Thiel e Musk avranno accesso al potere statale e questo è molto preoccupante. Non sono sicuro di cosa vogliano fare con questo potere, ma non credo che abbiano un programma coerente. Per quanto potenti, questi individui hanno uno spazio d’azione limitato, forse perché viviamo in un mondo dove ci sono così tanti poteri concomitanti. Trump stesso non è una persona che si fida facilmente di tutti: dovessero farsi prendere da programmi ambiziosi, potrebbero scoprire che Trump sarebbe il primo a non esserne contento. Un pericolo per molti di noi è invece Robert Kennedy, che un programma preciso lo ha. Ha messo le mani sulla FDA: se fosse in grado di attuare una sorta di deregulation sanitaria, la cosa avrebbe un effetto devastante. Sarebbe, credo, simile a ciò che abbiamo visto accadere in Brasile, ma su scala molto più ampia.

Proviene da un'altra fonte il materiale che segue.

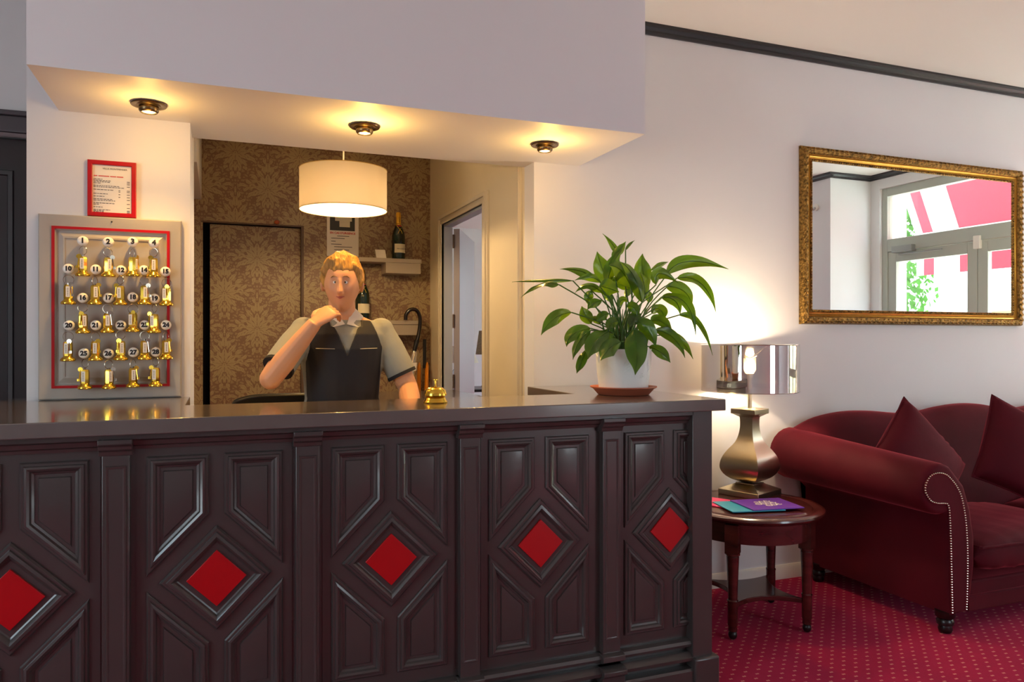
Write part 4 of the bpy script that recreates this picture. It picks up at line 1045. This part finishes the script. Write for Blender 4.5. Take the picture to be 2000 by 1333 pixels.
PLANT = [ # leaf base (x, z), tip (x, z), arch, blade width, roll, depth offset; metres from the middle of the pot rim
    (-0.291, 0.261, -0.455, 0.207, -0.375, 0.260, 0.046, 50, -0.02),
    (-0.220, 0.280, -0.474, 0.269, -0.349, 0.278, 0.018, 30, 0.02),
    (-0.078, 0.277, -0.240, 0.332, -0.156, 0.324, 0.040, 45, 0.08),
    (-0.104, 0.275, -0.217, 0.281, -0.153, 0.296, 0.033, 20, 0.00),
    (-0.091, 0.235, -0.206, 0.233, -0.151, 0.264, 0.038, 30, 0.02),
    (-0.135, 0.243, -0.140, 0.186, -0.145, 0.218, 0.039, 0, 0.03),
    (-0.246, 0.153, -0.387, 0.064, -0.329, 0.126, 0.053, 0, -0.05),
    (-0.144, 0.110, -0.187, 0.180, -0.171, 0.145, 0.051, 10, 0.00),
    (-0.165, 0.091, -0.286, 0.020, -0.251, 0.068, 0.057, 10, -0.06),
    (-0.175, 0.084, -0.276, -0.029, -0.239, 0.036, 0.047, 20, -0.09),
    (-0.109, 0.082, -0.236, -0.026, -0.186, 0.036, 0.072, 10, -0.13),
    (-0.199, 0.015, -0.277, -0.079, -0.240, -0.037, 0.036, 10, -0.12),
    (-0.061, 0.039, -0.195, -0.031, -0.136, 0.012, 0.066, 10, -0.15),
    (-0.009, 0.087, -0.054, -0.087, -0.017, 0.009, 0.092, 0, -0.16),
    (0.082, 0.019, 0.147, -0.044, 0.124, -0.006, 0.048, 10, -0.10),
    (-0.050, 0.265, -0.089, 0.406, -0.075, 0.338, 0.075, 10, 0.05),
    (-0.002, 0.380, -0.058, 0.482, -0.016, 0.431, 0.027, 30, 0.06),
    (-0.047, 0.381, 0.024, 0.448, -0.006, 0.414, 0.036, 10, 0.02),
    (0.037, 0.416, 0.107, 0.465, 0.068, 0.443, 0.013, 0, 0.08),
    (-0.073, 0.265, -0.003, 0.409, -0.051, 0.346, 0.054, 20, 0.00),
    (0.024, 0.258, -0.085, 0.342, -0.024, 0.323, 0.080, 15, -0.03),
    (0.055, 0.259, -0.041, 0.292, 0.003, 0.284, 0.054, 10, 0.04),
    (0.068, 0.197, -0.051, 0.356, 0.023, 0.301, 0.059, 25, -0.05),
    (0.134, 0.269, 0.117, 0.405, 0.110, 0.338, 0.074, 5, 0.04),
    (0.092, 0.215, 0.063, 0.320, 0.086, 0.271, 0.054, 10, -0.02),
    (0.197, 0.315, 0.495, 0.347, 0.301, 0.373, 0.058, 20, -0.02),
    (0.155, 0.332, 0.272, 0.380, 0.215, 0.362, 0.024, 20, 0.08),
    (0.142, 0.272, 0.239, 0.280, 0.156, 0.317, 0.054, 10, -0.03),
    (0.260, 0.304, 0.465, 0.162, 0.387, 0.284, 0.049, 30, 0.02),
    (0.214, 0.271, 0.358, 0.188, 0.312, 0.251, 0.061, 15, 0.04),
    (0.178, 0.223, 0.269, 0.150, 0.245, 0.207, 0.046, 15, 0.00),
    (0.169, 0.224, 0.307, 0.061, 0.270, 0.194, 0.045, 35, -0.05),
    (0.250, 0.149, 0.406, -0.020, 0.340, 0.116, 0.031, 30, -0.03),
    (0.123, 0.086, 0.246, -0.027, 0.202, 0.055, 0.049, 25, -0.06),
    (0.192, 0.066, 0.333, -0.035, 0.272, 0.041, 0.039, 20, 0.00),
    (0.111, 0.125, 0.205, 0.075, 0.157, 0.120, 0.052, 15, -0.04),
    (0.156, 0.178, 0.203, 0.127, 0.192, 0.164, 0.048, 10, 0.02),
    (0.025, 0.121, 0.073, 0.017, 0.059, 0.085, 0.064, 15, -0.11),
    (-0.107, 0.203, -0.180, 0.164, -0.148, 0.191, 0.037, 15, -0.03),
    (-0.019, 0.175, 0.042, 0.196, 0.006, 0.209, 0.030, 10, 0.02),
    (-0.128, 0.260, -0.058, 0.234, -0.097, 0.250, 0.071, 5, -0.06),
    (-0.079, 0.151, -0.146, 0.117, -0.116, 0.139, 0.042, 10, -0.04),
    (-0.046, 0.118, -0.116, 0.079, -0.086, 0.112, 0.046, 15, -0.07),
    (-0.001, 0.179, 0.042, 0.129, 0.023, 0.174, 0.042, 10, -0.05),
    (0.051, 0.152, -0.025, 0.095, 0.008, 0.129, 0.048, 10, -0.08),
    (0.014, 0.075, 0.055, 0.155, 0.040, 0.115, 0.042, 10, 0.05),
    (0.141, 0.201, 0.128, 0.249, 0.147, 0.237, 0.036, 10, 0.06),
    (-0.068, 0.074, -0.140, 0.025, -0.109, 0.063, 0.048, 10, -0.08),
    (0.043, 0.063, 0.077, 0.030, 0.067, 0.063, 0.048, 10, -0.05),
    (-0.091, 0.108, -0.130, 0.125, -0.111, 0.130, 0.030, 10, 0.04),
    (-0.028, 0.199, -0.049, 0.252, -0.036, 0.234, 0.036, 10, 0.08),
    (0.162, 0.156, 0.250, 0.182, 0.201, 0.181, 0.036, 10, 0.08),
    (0.037, 0.223, 0.095, 0.284, 0.068, 0.259, 0.030, 0, 0.08),
    (0.091, 0.098, 0.153, 0.127, 0.115, 0.121, 0.036, 10, 0.03),
    (-0.009, 0.041, -0.016, 0.086, -0.016, 0.069, 0.035, 0, 0.06),
    (0.046, 0.029, 0.095, 0.075, 0.073, 0.058, 0.035, 0, 0.05),
]
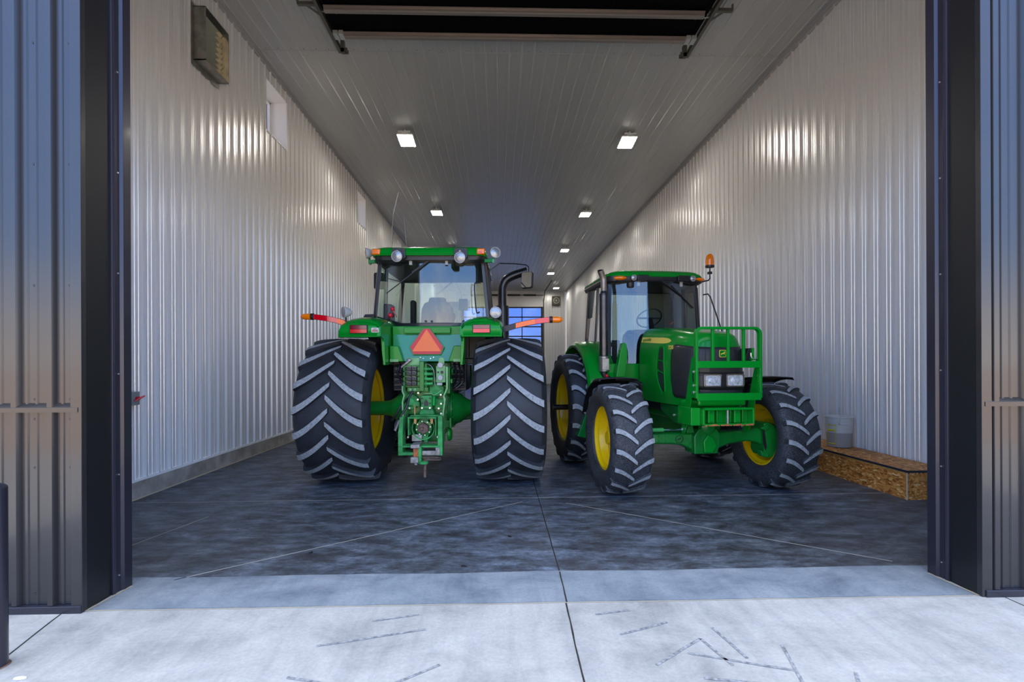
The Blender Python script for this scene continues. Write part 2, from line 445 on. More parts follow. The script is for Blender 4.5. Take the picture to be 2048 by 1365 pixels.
def strip(bb, a, b, w, z, wob=0):
    a = Vector((*a, z)); b = Vector((*b, z)); d = (b-a).normalized(); nrm = Vector((-d.y, d.x, 0)); K = max(2, int((b-a).length/.12))
    A = []; C = []
    for i in range(K+1):
        p = a+(b-a)*i/K; ww = w*(1+wob*noise.noise(p*6)); q = p+nrm*w*wob*noise.noise(p*4+Vector((5, 0, 0)))
        A.append(q+nrm*ww/2); C.append(q-nrm*ww/2)
    bb.grid([A, C])
def joint(parent, name, lines, w, m, z, wob=.5):
    for a, b in lines:
        bb = B(); strip(bb, a, b, w, z, wob); bb.done(name, m, parent, smooth=False, recalc=False)
XJ = .47
joint(fl, 'control_joint', [((XJ, YI+.1), (XJ+.03, 12)), ((XJ, 16), (XJ, 38))], .011, 'joint', .0012)
joint(fl, 'control_joint', [((XL, 5.92), (XR, 5.98)), ((XL, 12.0), (XR, 12.0))], .014, 'joint_pale', .0014)
joint(fl, 'crack_line', [((-2.45, 3.78), (.28, 5.78)), ((-3.35, 4.35), (-3.1, 5.35)), ((.78, 5.7), (3.2, 3.92))], .012, 'joint_pale', .0015)
joint(th_, 'control_joint', [((XJ-.01, YF), (XJ, YI+.13))], .010, 'joint', .0028)
joint(ap, 'control_joint', [((XJ-.02, YF-.01), (.36, -.5)), ((-2.86, YF-.02), (-2.60, 2.2)), ((-2.6, 2.2), (-2.5, -1)), ((3.48, YF-.02), (3.55, 0))], .010, 'joint', .0012)
joint(ap, 'sealant_bead', [((DL, YF-.004), (DR, YF-.004))], .012, 'sealant', .0020)

marks = [((.62, 3.16), (.86, 3.21)), ((.72, 2.92), (1.05, 3.05)), ((.84, 2.62), (1.18, 2.86)), ((1.18, 2.86), (1.25, 2.60)), ((1.30, 2.98), (1.36, 2.66)), ((1.05, 2.72), (1.55, 2.55)), ((1.62, 2.78), (1.52, 2.40)), ((1.05, 2.50), (1.50, 2.42)), ((1.86, 2.52), (1.74, 2.30)),
         ((-.80, 3.13), (-.52, 3.20)), ((-1.05, 2.86), (-.45, 3.02)), ((-.70, 2.40), (-.32, 2.66)), ((-1.10, 2.58), (-.62, 2.46))]
for a, b in marks:
    bb = B(); strip(bb, a, b, .018, .0025, .25); bb.done('tyre_mark', 'mark', ap, smooth=False, recalc=False)
# front wall
def front(x0, x1, z0, z1, nm, off):
    return ribbed(nm, x0, x1, z0, z1, lambda t, h, z: (t, YF-h, z), 'siding', off, (), PROF2)
OH = 5.7
wf = struct(front(-4.75, DL-.02, .05, 7.9, 'wall_front_left', -2.98-9*PITCH*3))
wf2 = struct(front(DR+.02, 5.75, .05, 7.9, 'wall_front_right', 3.33+.06))
wf3 = struct(front(DL-.02, DR+.02, OH, 7.9, 'wall_front_header', DL))
for o_, a, b in ((wf, -4.75, DL-.02), (wf2, DR+.02, 5.75)):
    bb = B(); bb.box(a, b, YF-.034, YF+.0, 1.315, 1.345); bb.prism([(YF-.034, 1.345), (YF, 1.375), (YF, 1.345)], a, b, 'X')
    bb.done('belt_trim', 'siding', o_, smooth=False)
    bb = B(); bb.box(a, b+(.02 if b < 0 else 0), YF-.040, YF+.01, .0, .048); bb.done('base_trim', 'jamb_trim', o_, smooth=False, bevel=.004)
    pts = [(a+(k*PITCH)+.10 if a < 0 else a+.10+k*PITCH, YF, z) for k in range(9) for z in (.12, .95, 1.40, 1.27, 2.15, 2.95, 3.75, 4.55)]
    screws(o_, pts, 'y', .008, 'black')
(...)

Non ci aspettano solo anni di presidenza Trump, ma una possibile futura candidatura di Vance. Potrebbe essere l’inizio di una nuova era politica nella storia americana?
Nella storia americana si sono avvicendati sei diversi sistemi partitici. L’America è un Paese molto insolito: non ci sono i soliti partiti politici, ci sono le linee elettorali e le persone che si uniscono e formano diversi partiti che cambiano spesso. Ora si può verificare un riallineamento ideologico della politica americana, dove J.D. Vance e altri formerebbero un grande partito del «nativismo americano», se così si può dire, a cui potrebbe seguire una scissione centrista e una coalizione di sinistra. J.D. Vance rappresenta una nuova forma ideologica sciovinista, interessante anche per la sua metodologia – sono persone spesso online, si affidano a certi media, sono attenti alla globalità, più della sinistra. Seguono Orbán in Ungheria, e Putin non gli è alieno, anzi, apprezzano il suo modello di nazionalismo bianco, che si può riadattare per scopi americani. Ci sono novità anche nel voto: il 20% dei neri ha votato per Trump, come la maggioranza dei latinos. Questa nuova eterogeneità sarà una caratteristica duratura della politica americana. Questo non è il Partito Repubblicano di vostro nonno, il partito è fondamentalmente cambiato, e non si tornerà indietro.